◆ Given problem: Print the lines from the one that contains "Model this scene" to the one that contains "from mathutils import Vector, Matrix, noise", inclusive, exactly as they appear, and please drop any pictures.

>> begin Supplied entries

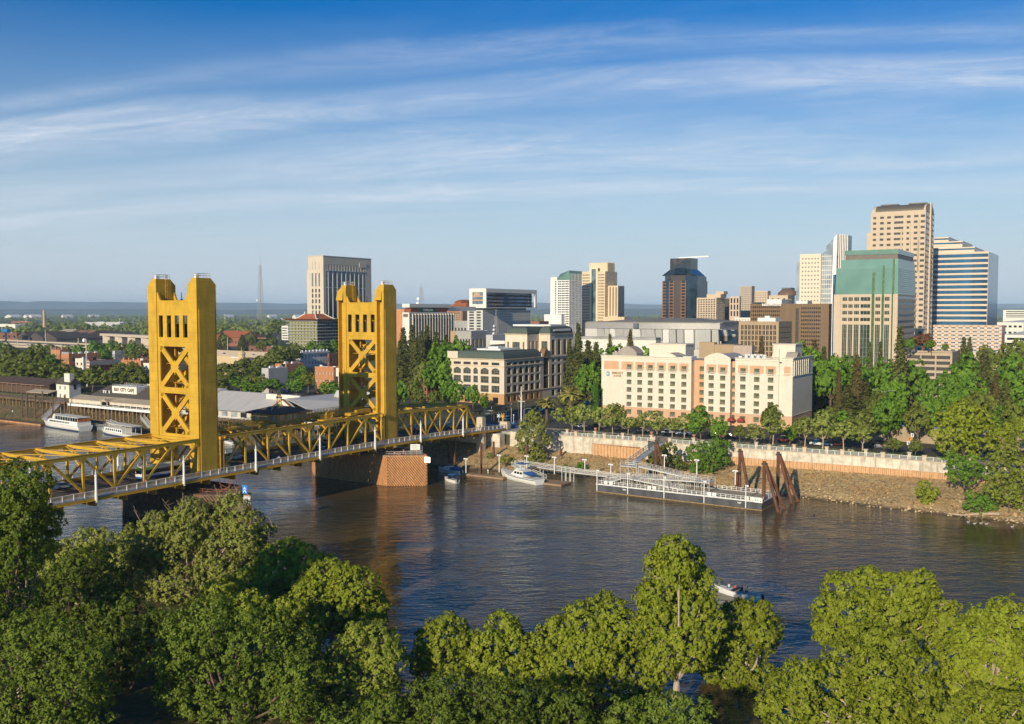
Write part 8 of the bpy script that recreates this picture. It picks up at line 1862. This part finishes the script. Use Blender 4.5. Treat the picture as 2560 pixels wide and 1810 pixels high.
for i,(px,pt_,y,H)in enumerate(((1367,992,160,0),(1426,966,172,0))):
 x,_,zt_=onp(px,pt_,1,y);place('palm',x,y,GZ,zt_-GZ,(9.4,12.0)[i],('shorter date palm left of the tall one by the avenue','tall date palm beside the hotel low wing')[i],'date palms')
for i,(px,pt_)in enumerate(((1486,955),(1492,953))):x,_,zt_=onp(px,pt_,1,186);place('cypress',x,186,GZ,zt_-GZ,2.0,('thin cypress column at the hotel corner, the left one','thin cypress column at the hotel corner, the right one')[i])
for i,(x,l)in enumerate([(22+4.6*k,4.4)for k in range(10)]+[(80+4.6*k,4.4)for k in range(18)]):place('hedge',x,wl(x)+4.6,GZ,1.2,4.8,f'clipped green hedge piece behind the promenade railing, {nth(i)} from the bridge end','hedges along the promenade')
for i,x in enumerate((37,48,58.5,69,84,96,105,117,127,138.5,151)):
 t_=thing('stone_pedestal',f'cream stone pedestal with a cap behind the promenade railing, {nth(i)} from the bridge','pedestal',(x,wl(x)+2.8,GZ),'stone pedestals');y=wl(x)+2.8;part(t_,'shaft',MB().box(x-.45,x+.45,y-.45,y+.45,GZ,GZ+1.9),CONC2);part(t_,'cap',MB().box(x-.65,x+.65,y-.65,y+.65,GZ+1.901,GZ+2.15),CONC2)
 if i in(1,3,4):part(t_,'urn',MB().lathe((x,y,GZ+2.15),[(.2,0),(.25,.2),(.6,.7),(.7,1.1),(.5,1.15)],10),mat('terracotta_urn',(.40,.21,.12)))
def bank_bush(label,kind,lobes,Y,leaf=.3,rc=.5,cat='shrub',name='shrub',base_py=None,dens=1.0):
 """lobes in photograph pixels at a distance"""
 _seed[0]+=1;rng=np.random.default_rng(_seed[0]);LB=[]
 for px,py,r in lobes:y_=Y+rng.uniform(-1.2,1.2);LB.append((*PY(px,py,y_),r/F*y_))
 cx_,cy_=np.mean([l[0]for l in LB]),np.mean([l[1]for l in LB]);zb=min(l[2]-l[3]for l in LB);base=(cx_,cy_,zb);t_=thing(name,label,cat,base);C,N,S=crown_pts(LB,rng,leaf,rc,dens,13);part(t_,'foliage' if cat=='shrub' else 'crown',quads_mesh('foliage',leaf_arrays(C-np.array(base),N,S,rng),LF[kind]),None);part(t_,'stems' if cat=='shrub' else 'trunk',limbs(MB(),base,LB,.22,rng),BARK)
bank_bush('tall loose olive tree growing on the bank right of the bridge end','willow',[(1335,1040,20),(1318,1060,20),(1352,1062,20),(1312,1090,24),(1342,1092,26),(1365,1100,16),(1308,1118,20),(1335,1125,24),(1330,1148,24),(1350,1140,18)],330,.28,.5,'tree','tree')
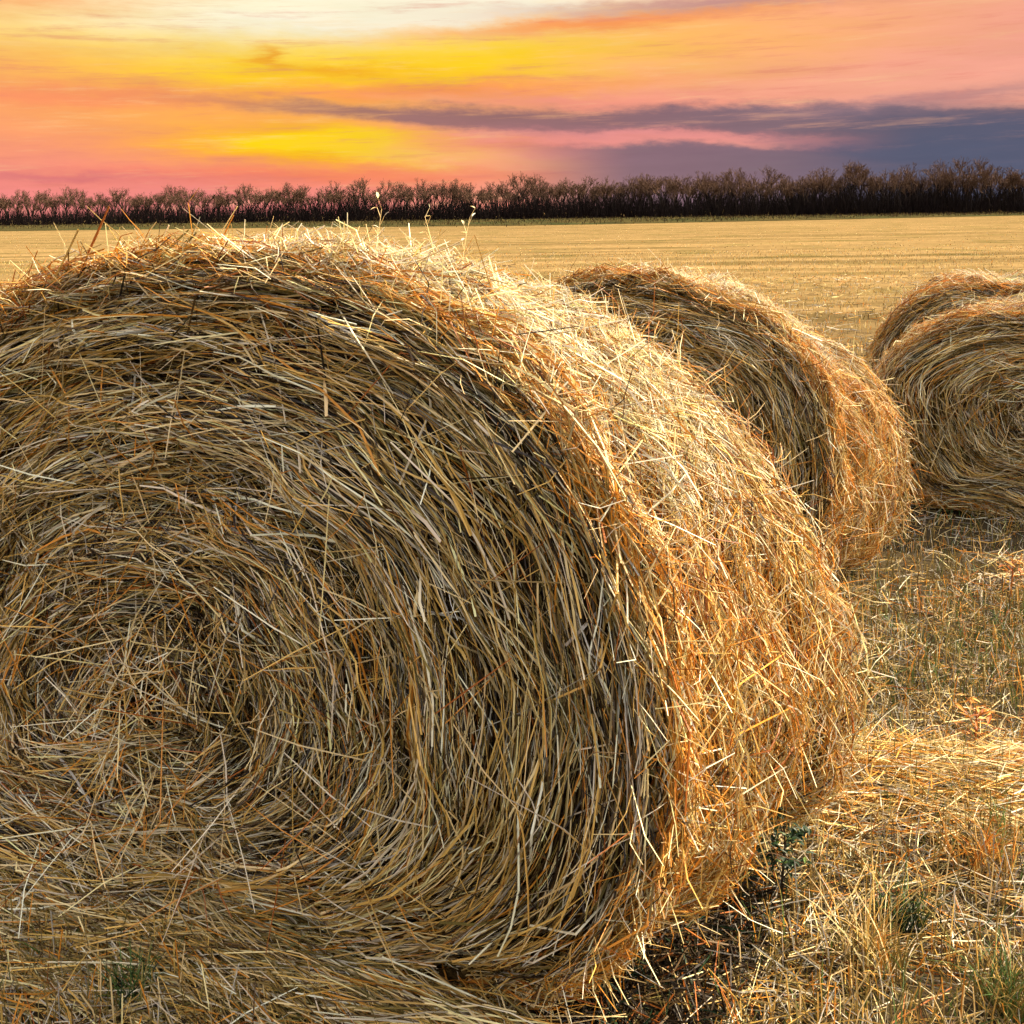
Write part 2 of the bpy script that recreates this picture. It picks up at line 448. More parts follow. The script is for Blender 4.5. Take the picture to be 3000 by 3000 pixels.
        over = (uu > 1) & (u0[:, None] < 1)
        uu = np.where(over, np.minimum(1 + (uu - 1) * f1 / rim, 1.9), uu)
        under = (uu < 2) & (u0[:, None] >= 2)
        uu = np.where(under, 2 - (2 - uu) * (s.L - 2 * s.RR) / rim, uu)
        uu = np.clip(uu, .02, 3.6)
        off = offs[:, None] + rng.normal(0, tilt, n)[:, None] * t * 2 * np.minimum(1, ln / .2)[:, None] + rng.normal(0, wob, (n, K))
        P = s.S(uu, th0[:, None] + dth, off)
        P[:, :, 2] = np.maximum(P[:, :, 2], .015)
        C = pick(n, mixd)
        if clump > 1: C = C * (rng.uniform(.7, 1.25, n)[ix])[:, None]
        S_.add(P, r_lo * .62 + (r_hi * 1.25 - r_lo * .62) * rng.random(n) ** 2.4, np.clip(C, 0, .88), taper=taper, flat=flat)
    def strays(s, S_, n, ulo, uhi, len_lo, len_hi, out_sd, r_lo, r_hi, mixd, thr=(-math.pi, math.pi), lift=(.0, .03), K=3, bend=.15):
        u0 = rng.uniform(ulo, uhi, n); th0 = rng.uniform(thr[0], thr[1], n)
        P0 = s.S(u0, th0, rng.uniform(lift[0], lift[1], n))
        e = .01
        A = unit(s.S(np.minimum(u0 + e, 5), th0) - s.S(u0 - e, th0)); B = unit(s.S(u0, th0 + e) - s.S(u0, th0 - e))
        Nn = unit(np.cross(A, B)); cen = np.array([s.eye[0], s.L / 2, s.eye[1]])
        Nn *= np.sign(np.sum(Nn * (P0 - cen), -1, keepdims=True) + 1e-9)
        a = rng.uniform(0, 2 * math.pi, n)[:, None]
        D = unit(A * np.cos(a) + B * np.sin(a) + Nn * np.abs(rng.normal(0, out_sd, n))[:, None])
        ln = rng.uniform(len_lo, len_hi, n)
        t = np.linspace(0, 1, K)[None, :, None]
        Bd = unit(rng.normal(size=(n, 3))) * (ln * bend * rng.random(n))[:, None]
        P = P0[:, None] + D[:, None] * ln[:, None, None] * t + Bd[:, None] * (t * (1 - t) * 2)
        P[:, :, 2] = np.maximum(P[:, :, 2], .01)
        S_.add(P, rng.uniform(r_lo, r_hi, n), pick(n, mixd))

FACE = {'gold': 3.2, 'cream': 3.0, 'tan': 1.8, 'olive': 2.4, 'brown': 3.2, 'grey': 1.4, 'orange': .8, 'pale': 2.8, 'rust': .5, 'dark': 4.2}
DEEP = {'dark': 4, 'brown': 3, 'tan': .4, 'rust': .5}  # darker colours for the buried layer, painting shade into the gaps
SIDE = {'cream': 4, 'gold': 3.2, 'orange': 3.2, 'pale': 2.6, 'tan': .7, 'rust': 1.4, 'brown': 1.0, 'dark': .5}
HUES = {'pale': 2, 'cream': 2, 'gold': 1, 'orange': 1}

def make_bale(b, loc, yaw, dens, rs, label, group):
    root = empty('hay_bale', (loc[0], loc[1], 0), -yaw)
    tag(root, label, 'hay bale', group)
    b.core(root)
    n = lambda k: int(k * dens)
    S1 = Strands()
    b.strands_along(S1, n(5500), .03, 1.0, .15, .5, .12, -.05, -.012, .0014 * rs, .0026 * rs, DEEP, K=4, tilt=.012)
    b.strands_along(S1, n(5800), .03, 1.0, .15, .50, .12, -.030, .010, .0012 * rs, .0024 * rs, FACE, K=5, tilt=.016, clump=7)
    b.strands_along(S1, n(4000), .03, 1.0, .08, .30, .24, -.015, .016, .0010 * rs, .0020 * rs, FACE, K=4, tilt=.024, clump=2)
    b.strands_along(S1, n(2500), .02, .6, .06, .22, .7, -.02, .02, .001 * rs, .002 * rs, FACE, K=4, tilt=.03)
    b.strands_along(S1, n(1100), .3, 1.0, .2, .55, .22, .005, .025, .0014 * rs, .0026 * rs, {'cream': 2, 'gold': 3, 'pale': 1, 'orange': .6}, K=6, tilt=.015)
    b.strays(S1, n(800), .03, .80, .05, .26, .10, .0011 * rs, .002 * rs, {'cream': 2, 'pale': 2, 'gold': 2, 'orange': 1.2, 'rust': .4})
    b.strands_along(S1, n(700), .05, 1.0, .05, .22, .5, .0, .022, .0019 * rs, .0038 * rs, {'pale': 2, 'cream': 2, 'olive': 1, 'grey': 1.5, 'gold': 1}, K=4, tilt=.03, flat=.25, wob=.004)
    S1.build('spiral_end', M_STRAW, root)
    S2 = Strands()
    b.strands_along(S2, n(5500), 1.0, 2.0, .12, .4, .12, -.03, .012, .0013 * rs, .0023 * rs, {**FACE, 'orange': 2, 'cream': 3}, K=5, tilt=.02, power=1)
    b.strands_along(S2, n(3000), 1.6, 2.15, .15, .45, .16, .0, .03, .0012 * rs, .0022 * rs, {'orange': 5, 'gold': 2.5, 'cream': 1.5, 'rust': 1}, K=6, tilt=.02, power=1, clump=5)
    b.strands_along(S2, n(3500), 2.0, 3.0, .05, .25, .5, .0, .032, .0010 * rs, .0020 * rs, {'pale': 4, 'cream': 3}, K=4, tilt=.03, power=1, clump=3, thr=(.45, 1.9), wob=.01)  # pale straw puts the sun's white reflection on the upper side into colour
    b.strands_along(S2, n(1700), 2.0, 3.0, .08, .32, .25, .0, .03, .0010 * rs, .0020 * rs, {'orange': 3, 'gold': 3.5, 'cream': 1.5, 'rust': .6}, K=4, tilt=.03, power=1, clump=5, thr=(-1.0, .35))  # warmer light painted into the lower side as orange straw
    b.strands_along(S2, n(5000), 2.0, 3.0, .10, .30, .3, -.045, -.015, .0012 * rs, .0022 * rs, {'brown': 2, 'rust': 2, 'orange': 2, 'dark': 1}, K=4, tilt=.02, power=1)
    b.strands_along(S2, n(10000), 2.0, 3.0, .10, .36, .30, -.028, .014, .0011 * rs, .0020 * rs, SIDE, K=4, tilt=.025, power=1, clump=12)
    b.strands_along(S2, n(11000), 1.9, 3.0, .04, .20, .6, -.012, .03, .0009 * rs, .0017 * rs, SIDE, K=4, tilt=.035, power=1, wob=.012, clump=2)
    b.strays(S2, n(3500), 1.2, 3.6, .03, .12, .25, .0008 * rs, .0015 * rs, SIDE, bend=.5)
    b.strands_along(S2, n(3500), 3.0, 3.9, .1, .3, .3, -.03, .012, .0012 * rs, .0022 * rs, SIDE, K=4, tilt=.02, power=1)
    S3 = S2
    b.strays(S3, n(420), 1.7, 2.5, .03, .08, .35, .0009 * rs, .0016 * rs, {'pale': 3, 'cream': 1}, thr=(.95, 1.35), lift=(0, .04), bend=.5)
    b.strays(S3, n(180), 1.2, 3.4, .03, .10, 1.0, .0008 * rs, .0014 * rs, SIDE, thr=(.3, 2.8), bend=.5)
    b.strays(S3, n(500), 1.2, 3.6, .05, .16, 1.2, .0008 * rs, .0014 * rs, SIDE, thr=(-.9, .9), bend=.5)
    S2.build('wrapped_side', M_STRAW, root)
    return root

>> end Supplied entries
>> begin Supplied entries

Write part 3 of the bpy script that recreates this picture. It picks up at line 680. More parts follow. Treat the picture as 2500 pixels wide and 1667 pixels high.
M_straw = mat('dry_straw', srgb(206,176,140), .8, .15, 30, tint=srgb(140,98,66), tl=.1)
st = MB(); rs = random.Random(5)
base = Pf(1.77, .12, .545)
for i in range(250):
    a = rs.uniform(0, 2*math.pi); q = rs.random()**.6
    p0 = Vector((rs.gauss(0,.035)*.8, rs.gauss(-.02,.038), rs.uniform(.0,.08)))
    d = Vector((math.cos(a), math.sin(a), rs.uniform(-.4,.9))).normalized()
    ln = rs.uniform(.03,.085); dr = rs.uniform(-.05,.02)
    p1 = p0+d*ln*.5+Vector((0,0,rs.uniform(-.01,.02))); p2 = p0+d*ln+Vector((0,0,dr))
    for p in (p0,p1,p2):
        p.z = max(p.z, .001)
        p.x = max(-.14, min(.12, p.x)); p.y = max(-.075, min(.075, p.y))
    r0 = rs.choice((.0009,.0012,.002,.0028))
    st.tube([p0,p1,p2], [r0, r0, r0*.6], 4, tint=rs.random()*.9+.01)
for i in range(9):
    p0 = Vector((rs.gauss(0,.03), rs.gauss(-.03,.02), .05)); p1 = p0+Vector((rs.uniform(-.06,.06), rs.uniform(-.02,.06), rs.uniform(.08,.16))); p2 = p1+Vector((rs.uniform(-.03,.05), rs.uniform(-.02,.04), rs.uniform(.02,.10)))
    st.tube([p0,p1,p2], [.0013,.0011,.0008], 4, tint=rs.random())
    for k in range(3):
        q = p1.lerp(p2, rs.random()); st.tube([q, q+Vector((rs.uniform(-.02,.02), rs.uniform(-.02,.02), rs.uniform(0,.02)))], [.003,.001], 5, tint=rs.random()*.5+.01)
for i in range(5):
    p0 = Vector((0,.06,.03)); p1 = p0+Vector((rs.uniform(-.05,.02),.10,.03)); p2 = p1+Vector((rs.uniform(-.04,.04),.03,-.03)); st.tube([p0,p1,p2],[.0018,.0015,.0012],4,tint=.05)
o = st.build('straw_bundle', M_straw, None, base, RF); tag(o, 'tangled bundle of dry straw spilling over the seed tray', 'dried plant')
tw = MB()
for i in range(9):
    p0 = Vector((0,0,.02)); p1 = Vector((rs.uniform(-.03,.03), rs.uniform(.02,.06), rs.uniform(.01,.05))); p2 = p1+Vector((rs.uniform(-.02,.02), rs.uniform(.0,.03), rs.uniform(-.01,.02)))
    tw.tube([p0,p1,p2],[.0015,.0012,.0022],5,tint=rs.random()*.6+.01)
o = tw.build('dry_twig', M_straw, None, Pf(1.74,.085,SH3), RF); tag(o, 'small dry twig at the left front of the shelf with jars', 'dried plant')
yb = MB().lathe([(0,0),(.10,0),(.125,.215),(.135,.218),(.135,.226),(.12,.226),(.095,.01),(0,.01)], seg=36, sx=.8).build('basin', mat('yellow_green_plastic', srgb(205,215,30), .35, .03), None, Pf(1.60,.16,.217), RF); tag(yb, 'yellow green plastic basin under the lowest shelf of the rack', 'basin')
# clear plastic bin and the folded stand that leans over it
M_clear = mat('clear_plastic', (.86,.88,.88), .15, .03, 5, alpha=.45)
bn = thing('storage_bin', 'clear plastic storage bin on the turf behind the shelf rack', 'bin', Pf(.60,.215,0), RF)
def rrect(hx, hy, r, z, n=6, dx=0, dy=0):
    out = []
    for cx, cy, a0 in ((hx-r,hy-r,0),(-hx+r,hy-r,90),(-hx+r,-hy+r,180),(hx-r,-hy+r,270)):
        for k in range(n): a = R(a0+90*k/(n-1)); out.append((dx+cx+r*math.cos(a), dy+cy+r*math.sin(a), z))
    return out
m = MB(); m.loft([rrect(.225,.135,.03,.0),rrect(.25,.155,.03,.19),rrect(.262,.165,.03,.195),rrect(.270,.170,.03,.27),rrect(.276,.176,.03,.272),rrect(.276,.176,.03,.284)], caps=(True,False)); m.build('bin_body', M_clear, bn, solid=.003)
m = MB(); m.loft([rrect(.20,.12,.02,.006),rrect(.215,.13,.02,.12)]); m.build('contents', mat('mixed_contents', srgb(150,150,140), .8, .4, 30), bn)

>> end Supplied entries
>> begin Supplied entries

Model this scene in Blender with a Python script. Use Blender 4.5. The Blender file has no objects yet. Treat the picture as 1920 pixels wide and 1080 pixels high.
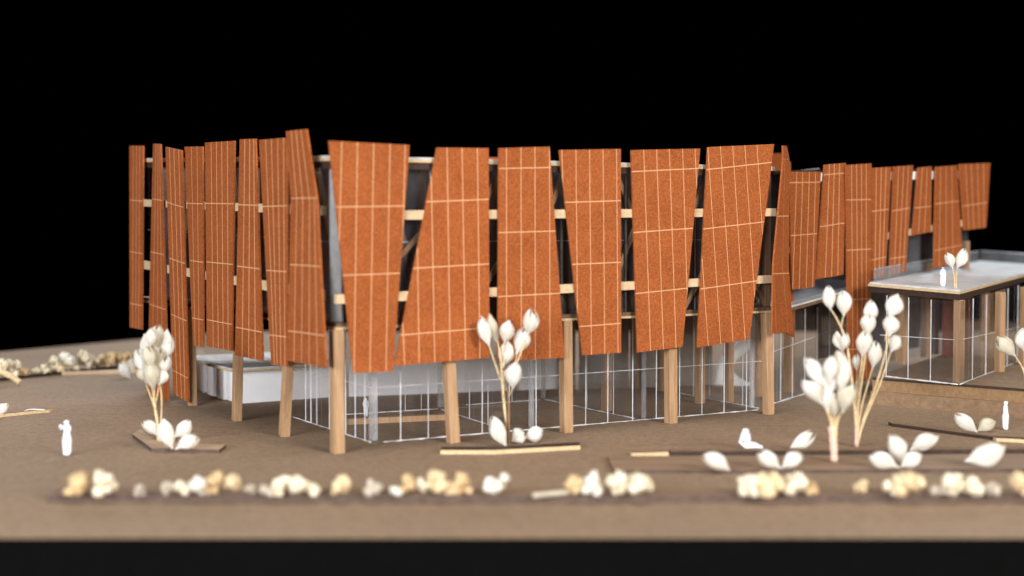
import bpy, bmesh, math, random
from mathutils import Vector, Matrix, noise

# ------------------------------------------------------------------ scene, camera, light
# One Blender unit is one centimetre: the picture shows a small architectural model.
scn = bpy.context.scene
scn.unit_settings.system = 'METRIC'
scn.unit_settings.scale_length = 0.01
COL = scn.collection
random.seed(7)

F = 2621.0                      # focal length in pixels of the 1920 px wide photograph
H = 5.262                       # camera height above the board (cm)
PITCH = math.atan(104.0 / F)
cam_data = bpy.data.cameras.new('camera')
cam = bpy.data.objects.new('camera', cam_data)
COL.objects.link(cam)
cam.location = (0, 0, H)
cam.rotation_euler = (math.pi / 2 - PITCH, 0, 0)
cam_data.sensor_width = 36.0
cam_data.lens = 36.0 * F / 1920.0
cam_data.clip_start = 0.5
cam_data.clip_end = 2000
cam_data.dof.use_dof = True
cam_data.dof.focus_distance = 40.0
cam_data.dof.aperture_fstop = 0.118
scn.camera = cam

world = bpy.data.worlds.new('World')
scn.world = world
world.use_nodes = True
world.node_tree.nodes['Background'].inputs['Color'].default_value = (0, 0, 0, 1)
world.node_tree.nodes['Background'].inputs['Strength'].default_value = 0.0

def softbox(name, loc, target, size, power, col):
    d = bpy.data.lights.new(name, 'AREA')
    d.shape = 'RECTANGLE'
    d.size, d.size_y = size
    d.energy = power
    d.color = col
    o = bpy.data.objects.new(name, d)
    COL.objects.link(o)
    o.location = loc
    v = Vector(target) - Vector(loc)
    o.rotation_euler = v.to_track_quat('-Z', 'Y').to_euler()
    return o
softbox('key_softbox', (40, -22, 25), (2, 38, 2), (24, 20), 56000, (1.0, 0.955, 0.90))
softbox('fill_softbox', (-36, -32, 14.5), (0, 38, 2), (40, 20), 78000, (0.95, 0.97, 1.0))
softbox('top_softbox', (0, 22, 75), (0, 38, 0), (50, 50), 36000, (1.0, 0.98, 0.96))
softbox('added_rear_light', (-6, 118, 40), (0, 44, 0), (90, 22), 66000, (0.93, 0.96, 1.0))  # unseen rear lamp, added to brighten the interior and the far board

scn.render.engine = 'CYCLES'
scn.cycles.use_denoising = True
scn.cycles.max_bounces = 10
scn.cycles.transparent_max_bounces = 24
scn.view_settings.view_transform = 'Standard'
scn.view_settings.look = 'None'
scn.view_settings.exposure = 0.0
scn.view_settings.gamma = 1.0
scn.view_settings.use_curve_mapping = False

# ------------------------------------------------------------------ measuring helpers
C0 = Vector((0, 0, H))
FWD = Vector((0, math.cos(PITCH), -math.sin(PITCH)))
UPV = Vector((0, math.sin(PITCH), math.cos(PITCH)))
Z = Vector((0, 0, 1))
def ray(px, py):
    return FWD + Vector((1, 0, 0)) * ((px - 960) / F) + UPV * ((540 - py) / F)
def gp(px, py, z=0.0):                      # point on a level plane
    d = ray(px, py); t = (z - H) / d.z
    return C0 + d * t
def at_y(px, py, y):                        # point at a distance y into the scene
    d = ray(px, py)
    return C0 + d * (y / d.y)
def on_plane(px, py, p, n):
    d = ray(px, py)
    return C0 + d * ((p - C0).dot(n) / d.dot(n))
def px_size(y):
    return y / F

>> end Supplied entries

◆ Output of the task:
Model this scene in Blender with a Python script. Use Blender 4.5. The Blender file has no objects yet. Treat the picture as 1920 pixels wide and 1080 pixels high.
import bpy, bmesh, math, random
from mathutils import Vector, Matrix, noise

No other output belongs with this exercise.